/---

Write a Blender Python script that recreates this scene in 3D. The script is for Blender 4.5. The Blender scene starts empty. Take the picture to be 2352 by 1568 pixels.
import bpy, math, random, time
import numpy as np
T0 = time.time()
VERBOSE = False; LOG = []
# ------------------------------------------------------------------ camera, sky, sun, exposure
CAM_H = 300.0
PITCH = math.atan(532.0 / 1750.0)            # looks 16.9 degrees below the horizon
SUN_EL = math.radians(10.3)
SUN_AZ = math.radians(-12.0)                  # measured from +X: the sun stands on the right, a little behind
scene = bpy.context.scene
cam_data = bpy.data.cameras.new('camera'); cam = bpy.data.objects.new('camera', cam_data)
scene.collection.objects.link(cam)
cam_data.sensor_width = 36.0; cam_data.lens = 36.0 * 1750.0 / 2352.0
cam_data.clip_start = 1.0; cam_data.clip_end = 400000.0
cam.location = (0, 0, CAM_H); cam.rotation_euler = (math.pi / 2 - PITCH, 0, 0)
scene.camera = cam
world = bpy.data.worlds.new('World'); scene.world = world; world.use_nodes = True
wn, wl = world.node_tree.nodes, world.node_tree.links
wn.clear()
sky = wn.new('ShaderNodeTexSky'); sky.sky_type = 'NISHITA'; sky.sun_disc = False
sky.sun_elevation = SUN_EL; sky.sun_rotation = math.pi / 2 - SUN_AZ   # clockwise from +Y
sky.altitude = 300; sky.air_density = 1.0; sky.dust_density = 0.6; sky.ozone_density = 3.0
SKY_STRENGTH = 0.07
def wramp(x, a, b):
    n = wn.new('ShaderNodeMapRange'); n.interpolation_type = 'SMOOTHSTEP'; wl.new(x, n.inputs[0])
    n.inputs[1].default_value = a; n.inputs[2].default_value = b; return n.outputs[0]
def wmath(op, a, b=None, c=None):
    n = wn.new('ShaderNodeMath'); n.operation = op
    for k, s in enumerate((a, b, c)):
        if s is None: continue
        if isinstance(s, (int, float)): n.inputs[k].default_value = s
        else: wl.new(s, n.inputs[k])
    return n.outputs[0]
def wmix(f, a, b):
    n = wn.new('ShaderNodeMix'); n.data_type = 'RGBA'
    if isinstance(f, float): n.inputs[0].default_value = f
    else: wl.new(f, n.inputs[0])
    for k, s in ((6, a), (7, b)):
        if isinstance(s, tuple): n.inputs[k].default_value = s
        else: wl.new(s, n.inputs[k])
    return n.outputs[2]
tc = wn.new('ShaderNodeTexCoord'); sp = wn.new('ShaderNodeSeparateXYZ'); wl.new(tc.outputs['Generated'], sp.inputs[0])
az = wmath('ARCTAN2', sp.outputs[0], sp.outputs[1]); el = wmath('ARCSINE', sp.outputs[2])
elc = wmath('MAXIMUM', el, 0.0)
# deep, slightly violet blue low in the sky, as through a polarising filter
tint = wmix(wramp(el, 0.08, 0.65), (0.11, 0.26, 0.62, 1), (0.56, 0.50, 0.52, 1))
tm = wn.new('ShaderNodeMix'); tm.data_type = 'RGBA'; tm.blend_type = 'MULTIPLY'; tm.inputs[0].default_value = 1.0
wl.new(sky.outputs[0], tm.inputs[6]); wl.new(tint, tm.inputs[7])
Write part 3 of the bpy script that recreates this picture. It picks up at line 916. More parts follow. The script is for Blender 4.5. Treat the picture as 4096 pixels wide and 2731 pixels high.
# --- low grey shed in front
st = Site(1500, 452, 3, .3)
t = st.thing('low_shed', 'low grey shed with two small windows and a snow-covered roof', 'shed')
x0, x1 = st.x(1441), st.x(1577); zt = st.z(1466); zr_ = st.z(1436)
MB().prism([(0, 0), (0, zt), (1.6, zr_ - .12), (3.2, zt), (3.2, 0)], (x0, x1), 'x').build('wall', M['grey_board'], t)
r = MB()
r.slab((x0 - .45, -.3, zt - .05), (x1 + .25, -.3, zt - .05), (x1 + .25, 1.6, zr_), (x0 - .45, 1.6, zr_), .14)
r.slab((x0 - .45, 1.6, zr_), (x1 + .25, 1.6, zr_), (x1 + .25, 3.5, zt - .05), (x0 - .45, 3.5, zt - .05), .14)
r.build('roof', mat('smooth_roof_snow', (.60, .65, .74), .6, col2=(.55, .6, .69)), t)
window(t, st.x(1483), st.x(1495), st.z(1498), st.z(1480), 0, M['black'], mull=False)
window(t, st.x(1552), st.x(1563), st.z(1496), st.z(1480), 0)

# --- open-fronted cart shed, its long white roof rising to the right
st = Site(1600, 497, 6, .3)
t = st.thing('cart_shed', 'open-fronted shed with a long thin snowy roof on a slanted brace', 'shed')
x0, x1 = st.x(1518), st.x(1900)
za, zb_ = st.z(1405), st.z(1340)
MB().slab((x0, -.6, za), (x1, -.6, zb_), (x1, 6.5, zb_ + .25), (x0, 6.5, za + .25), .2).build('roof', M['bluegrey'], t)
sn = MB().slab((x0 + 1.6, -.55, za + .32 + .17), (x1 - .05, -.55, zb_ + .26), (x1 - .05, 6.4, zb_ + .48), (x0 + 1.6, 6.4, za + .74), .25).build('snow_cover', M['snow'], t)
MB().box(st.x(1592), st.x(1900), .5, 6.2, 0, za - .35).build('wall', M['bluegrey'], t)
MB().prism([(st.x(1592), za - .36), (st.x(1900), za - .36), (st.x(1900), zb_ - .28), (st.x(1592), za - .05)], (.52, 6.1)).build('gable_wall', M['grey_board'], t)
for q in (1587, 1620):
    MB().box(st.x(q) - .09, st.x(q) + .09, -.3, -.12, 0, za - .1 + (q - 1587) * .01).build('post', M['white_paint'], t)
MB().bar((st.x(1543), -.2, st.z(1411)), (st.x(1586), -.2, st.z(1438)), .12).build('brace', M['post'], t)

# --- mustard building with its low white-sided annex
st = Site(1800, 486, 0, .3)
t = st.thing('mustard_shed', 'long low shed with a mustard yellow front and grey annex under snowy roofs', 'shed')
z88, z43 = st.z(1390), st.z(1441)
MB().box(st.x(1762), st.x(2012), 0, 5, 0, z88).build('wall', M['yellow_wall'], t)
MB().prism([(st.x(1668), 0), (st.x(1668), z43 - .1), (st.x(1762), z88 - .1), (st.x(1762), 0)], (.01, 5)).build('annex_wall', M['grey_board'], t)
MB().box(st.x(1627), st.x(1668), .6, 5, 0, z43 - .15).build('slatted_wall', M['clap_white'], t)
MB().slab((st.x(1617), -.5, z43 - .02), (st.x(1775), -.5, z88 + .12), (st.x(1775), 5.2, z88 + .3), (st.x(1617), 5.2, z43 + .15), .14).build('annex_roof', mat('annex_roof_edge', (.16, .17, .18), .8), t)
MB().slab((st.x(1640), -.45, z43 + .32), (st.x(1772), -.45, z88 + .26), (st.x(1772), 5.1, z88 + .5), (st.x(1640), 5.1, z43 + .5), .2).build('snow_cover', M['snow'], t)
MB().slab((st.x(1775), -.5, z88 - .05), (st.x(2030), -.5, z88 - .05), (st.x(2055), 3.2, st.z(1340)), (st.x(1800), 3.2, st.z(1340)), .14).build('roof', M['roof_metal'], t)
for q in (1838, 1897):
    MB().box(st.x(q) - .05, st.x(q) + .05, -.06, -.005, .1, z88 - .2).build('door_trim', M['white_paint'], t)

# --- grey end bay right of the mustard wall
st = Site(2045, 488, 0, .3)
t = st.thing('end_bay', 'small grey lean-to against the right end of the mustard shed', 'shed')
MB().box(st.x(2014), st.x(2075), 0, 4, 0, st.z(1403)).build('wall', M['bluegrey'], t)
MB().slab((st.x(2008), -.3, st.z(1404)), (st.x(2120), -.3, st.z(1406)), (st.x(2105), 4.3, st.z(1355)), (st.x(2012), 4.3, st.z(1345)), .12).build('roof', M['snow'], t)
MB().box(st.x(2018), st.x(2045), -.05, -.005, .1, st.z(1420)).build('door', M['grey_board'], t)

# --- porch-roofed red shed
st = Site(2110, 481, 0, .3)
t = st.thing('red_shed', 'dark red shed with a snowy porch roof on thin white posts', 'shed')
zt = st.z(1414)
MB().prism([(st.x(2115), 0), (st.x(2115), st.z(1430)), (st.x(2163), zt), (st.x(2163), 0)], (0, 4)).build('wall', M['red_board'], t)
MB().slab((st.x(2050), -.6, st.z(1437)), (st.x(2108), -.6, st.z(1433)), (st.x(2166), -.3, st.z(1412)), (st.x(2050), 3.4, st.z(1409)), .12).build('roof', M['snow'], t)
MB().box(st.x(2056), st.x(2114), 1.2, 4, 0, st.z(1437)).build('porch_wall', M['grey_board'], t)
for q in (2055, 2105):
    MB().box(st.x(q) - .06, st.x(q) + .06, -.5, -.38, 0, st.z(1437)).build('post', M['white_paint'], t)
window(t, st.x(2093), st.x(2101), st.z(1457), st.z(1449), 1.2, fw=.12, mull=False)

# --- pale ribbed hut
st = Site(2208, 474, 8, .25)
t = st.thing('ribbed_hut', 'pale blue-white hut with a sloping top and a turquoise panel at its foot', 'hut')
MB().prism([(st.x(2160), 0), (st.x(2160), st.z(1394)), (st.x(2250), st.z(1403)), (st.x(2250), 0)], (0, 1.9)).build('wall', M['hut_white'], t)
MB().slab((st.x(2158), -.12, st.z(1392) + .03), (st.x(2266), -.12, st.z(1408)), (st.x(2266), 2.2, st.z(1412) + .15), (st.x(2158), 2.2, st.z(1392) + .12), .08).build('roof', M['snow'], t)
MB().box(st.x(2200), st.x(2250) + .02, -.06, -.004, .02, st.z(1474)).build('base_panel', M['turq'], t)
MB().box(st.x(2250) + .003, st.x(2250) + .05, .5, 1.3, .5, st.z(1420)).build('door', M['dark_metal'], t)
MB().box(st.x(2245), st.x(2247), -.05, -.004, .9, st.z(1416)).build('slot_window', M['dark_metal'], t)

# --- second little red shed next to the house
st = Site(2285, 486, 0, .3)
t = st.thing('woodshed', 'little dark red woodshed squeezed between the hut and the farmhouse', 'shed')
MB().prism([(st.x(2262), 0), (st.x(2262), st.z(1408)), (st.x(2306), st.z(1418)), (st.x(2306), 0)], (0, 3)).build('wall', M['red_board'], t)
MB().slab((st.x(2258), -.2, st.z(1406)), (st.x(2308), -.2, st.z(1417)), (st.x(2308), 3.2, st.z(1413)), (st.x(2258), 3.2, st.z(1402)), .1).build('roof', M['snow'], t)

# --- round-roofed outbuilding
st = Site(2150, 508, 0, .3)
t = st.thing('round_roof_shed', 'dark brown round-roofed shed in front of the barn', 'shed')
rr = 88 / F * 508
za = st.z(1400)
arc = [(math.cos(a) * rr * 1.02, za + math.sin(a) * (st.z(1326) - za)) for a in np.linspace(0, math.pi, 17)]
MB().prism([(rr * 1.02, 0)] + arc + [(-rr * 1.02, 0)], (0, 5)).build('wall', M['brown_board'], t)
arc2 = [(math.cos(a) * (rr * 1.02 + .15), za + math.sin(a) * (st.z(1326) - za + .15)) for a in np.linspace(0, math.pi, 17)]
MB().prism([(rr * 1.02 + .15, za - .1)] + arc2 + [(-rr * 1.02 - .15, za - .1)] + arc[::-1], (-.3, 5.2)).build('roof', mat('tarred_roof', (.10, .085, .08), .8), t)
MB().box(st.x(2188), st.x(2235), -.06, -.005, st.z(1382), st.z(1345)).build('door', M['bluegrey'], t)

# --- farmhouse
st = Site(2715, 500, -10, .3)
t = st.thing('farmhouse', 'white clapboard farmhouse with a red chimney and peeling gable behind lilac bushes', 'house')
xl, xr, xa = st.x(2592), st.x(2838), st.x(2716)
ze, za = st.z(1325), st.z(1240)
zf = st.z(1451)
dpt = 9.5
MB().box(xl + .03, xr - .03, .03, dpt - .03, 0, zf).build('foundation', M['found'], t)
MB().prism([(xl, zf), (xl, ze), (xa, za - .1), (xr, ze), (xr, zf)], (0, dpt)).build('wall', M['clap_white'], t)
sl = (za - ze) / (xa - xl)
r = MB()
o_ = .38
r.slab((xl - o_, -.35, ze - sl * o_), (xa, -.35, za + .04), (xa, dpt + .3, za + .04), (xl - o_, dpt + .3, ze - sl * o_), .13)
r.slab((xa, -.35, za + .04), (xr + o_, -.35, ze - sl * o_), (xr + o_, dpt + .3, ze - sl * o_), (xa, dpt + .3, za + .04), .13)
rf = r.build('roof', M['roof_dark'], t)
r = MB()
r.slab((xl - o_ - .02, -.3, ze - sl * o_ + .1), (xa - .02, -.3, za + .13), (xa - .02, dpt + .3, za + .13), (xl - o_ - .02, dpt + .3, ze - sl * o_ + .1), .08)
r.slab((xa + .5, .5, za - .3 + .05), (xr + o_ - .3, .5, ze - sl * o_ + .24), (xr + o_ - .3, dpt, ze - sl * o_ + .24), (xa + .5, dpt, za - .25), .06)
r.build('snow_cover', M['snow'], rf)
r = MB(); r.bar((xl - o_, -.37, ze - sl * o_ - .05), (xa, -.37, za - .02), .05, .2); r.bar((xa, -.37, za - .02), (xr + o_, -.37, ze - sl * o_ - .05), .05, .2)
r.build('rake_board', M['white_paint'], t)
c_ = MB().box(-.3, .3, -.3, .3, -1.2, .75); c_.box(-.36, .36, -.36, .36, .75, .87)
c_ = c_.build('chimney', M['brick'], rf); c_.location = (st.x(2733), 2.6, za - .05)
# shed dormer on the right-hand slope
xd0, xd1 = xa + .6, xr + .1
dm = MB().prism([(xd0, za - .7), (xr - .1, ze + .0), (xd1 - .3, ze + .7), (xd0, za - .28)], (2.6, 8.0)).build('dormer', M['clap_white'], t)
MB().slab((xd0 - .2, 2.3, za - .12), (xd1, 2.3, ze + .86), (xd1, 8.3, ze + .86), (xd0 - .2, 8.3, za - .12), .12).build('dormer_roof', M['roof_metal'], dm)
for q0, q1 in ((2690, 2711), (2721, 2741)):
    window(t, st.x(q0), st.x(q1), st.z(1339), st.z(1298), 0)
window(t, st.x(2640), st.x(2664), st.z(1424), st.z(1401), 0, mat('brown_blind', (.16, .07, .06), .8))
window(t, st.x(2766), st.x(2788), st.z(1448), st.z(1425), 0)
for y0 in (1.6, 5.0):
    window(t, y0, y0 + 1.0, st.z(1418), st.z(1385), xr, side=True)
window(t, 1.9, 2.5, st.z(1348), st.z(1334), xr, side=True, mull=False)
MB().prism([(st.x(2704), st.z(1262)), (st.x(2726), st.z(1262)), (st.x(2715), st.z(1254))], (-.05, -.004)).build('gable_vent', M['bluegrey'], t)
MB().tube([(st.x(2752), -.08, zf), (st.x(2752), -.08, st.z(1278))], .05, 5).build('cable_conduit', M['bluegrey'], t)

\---

How many lines of the listing above include the word "that"? Reply with the number alone.

• SOLUTION:
2